As was expected, following Abu el-Ata’s assassination from the air, PIJ – with HAMAS pointedly passive – struck back with rockets. The score, according to Kochavi, was a 94% success rate in Iron Dome interceptions, 25 PIJ operatives killed in 100 targets hit, and a year-long (to date) restraining impact.
Without going into any details, Kochavi gave a Commendation Badge to Military Intelligence and MOSSAD partners in “a classified operation” which netted “a significant achievement in the campaign against precision guided missiles”. Presumably Hezbollah’s, but could also refer to Iranian technology somewhere along the way.
Additional activities highly appteciated were against HAMAS and PIJ tunnels out of Gaza (cooperation between the Corps of Engineers underground warfare experts and the Gaza Division of Southern Command), a Field Intelligence, Surveillance and Reconnaissance Battalion in the West Bank innovatively leading to foiling some 250 terror acts and plans over a single year (as against 75 in the preceding two) and an Armor Battalion belonging to a Golan Heights brigade but when deployed to the Gaza border distinguishing itself in developing combat tactics and techniques, especially against Naval HAMAS targets threatening the adjacent Israeli coast. Of course, if a tank can react quickly and engage a target several kilometers away, it cuts down on the need to unleash fighters, helicopters or drones.

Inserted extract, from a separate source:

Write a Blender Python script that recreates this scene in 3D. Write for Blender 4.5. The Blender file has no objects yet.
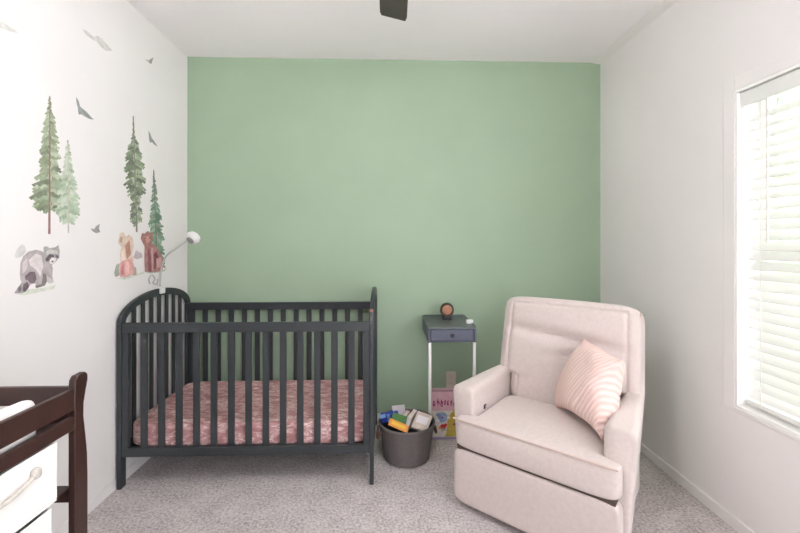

The IDF is by character medal-shy. Chests, sleeves and shoulders carry much less insignia, awards, badges and other decorations than many militaries, not all of whom have such extensive combat tours and intensive operational tempo. Modesty becomes the military in Israel. Quiet self-confidence is certainly better than bravado and arrogance. At a certain point, though, silence threatens deterrence across the borders and recruitment and support within them. To judge by the commendation badges and appreciation letters, Lt.-Gen. Kochavi is trying to strike the right ballance.